Вопрос о религиозности русского народа обсуждался и в литературно-философской публицистике. В частности, свои размышления по данной теме изложил Ф. М. Достоевский в «Дневнике писателя» за 1880 г. По его мнению, русский народ знает о христианстве «все то, что именно нужно знать, хотя и не выдержит экзамена из катихизиса». Достоевский отмечал, что народ постигал христианскую веру под сводами храмов, «где веками слышал молитвы и гимны, которые лучше проповедей; <…> главная же школа христианства, которую прошел он, это – века бесчисленных и бесконечных страданий… когда он, оставленный всеми… работающий на всех и на вся, оставался лишь с одним Христом-утешителем, которого и принял тогда в свою душу навеки»[68].
С Достоевским согласился и Н. Барсов, при этом он специально остановился на проблеме двоеверия. Древнее двоеверие, т. е. «сознательное признание народом некоторых пунктов теоретического мировоззрения древнего язычества и исполнение его обрядов», – писал Барсов, – имело характер не общерусский, а местный, «существовало где-нибудь в ростовской или новгородской области, но отнюдь не в сфере культурного влияния Киева <…> что касается позднейшего двоеверия – то оно в сознании народа давно утратило свой языческий смысл, и если где и проявляется, то просто как черта бытовая, а не вероисповедная. <…> если понимать двоеверие, как факт противоречия дела и жизни… воспринятому теоретически учению христианскому, то это противоречие будет всегда существовать в мире, потому что оно есть проявление испорченности природы человеческой»[69].

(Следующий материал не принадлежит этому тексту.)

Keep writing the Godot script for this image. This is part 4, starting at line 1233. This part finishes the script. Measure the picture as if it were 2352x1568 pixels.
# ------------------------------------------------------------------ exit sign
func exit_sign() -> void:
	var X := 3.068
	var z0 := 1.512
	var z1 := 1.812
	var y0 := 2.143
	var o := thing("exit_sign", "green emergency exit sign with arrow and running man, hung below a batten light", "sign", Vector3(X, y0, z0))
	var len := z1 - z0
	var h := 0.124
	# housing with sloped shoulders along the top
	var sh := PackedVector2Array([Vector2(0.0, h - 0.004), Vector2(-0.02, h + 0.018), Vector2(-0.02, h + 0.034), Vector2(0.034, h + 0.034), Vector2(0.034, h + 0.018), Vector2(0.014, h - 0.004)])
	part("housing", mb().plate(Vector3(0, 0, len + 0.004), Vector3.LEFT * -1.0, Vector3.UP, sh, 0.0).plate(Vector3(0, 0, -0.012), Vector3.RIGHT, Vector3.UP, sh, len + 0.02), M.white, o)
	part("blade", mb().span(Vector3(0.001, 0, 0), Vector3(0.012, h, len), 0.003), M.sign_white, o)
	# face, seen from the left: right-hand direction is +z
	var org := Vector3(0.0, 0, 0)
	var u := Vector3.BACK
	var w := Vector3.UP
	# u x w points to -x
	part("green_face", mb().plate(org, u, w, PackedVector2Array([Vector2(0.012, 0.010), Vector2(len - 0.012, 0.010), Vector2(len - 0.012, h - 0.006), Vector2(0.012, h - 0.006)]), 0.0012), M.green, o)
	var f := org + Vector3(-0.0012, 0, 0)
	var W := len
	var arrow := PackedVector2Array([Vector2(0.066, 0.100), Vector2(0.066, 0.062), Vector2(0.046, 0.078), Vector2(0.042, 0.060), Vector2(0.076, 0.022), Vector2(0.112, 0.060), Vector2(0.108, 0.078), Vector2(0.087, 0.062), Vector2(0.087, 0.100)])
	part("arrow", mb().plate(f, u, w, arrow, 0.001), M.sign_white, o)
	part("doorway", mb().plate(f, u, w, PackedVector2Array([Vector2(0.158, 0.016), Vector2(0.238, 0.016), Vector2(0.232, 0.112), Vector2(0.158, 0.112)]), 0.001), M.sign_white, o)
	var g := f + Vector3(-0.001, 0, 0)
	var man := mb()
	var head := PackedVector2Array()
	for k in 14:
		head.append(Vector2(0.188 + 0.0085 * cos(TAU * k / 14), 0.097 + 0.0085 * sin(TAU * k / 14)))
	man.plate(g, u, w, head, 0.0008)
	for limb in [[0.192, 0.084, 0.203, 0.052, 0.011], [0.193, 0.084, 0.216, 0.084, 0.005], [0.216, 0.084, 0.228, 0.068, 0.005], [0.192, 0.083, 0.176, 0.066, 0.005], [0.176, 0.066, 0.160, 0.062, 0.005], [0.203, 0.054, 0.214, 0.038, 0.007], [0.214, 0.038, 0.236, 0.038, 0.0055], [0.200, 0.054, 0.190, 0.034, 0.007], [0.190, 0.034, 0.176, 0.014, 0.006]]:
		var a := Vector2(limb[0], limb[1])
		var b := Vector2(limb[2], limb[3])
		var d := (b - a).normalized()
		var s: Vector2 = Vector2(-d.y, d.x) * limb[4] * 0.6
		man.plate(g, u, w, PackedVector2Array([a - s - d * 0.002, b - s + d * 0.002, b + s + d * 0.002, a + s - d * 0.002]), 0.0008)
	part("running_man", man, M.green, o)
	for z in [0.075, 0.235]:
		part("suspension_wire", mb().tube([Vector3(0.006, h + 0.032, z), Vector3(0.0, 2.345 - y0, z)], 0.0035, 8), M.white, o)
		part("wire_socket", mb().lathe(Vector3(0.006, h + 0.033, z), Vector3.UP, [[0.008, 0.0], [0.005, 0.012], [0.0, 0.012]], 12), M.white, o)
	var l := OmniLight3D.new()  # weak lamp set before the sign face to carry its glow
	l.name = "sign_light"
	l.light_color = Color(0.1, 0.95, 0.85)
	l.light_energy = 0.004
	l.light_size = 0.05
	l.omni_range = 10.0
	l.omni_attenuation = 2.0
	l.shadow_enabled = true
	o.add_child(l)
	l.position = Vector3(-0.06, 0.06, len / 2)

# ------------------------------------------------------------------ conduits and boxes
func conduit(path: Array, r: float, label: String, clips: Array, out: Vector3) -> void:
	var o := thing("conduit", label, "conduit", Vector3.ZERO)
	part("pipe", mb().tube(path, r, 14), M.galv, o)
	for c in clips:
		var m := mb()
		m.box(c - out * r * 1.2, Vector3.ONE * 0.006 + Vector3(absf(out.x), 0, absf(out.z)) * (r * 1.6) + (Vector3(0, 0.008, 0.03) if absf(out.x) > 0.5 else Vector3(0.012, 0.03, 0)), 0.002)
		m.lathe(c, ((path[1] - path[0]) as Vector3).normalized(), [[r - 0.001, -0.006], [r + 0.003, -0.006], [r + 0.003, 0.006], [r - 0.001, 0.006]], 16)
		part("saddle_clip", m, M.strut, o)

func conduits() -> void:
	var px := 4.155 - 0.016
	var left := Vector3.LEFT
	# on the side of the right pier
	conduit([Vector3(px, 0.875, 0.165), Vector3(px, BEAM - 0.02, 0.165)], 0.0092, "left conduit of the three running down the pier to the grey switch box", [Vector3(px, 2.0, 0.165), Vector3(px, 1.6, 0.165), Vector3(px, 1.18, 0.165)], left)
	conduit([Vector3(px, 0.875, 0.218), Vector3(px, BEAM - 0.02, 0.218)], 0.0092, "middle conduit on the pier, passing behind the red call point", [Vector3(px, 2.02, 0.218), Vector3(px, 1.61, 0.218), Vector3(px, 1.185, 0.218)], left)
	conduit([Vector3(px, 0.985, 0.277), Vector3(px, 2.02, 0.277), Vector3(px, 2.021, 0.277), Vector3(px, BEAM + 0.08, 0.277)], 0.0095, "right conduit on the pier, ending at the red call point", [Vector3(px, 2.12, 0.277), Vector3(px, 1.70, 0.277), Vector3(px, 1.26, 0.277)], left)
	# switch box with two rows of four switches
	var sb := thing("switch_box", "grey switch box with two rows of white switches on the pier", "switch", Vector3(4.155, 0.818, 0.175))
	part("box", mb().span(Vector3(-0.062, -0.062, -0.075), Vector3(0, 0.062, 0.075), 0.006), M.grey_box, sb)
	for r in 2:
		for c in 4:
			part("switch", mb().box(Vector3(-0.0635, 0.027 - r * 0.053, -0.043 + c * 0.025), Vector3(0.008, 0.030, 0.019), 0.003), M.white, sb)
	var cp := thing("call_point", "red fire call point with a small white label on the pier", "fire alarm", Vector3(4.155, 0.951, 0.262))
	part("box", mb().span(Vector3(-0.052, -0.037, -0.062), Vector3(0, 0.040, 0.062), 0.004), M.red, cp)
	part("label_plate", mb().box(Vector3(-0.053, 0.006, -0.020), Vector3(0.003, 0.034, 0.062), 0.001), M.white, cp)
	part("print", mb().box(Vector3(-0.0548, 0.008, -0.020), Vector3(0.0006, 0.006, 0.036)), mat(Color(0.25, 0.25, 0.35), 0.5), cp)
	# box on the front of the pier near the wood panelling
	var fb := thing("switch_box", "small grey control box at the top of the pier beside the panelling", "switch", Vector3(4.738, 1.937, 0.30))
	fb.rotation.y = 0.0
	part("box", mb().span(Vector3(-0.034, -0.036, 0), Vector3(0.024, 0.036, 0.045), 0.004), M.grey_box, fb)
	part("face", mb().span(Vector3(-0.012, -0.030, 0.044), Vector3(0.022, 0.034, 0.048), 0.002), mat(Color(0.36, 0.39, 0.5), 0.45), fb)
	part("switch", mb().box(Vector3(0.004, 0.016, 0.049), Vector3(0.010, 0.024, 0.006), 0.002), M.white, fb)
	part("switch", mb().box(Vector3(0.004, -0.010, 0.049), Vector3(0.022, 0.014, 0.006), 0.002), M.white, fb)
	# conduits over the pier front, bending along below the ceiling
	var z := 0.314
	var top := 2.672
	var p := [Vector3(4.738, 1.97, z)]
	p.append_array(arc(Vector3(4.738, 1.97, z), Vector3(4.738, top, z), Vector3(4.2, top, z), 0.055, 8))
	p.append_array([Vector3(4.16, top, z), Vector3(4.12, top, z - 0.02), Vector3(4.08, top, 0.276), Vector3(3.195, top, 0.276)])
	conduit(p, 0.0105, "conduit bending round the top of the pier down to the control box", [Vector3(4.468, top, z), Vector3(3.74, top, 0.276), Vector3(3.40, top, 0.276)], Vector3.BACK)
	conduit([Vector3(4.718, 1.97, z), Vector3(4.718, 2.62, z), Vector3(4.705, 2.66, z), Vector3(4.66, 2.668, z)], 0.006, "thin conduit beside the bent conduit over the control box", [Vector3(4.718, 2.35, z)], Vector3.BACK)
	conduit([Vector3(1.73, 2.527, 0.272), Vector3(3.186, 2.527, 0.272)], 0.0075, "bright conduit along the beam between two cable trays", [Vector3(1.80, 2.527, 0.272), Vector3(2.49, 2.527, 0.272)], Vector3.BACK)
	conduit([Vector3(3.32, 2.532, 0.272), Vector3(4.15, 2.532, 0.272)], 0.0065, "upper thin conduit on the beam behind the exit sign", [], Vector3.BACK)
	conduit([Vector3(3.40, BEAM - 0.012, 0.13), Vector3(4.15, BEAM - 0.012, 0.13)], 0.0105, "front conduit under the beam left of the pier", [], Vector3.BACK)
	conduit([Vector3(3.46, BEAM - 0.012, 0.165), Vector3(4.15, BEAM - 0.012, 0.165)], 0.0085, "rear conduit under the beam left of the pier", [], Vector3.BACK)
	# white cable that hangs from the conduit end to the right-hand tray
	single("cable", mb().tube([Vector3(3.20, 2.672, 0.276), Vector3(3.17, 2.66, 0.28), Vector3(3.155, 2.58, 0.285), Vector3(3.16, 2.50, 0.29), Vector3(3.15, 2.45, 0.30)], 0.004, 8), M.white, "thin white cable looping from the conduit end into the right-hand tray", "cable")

В начале 80-х годов появились первые тома знаменитой «Истории Русской Церкви» Е. Е. Голубинского, знаменовавшей собой новый этап развития церковно-исторической науки. По его мнению, утверждение христианства как нового религиозного мировоззрения началось на Руси с «настоящего двоеверия, не только с перенесения в христианство части прежних языческих верований, но и с соединения язычества с христианством как целой веры, или простого присоединения вновь принятого христианства к язычеству»[70]. Голубинский полагал, что «в первое время после принятия христианства наши предки в своей низшей массе или в своем большинстве, с одной стороны, молились и праздновали Богу христианскому с сонмом его святых или – по их представлениям – богам христианским, а с другой стороны, молились и праздновали своим прежним богам языческим. Тот и другой культ стояли рядом и практиковались одновременно»[71]. «После времени двоеверия явного, открытого и сознательного, – писал Голубинский, – настали времена двоеверия скрытого, маскированного и бессознательного. Наибольшая часть верований, празднеств и обычаев языческих остались в народе и после исчезновения богов языческих; но они перестали быть сознаваемы как таковые, а стали просто наследием отцов <…> В этом втором периоде скрытого и бессознательного двоеверия народ находится отчасти и до настоящего времени». Причем, часть «языческой догматики», по мнению Голубинского, «перенесена была из язычества в христианство сполна, во всем своем объеме»[72]. Таким образом, он предложил принципиально новый подход к изучаемой проблеме. Начальный этап христианизации Руси состоял для него в формировании своеобразной модификации политеистического мировоззрения, в котором почитание христианского Бога и святых присоединялось к культу старых языческих божеств.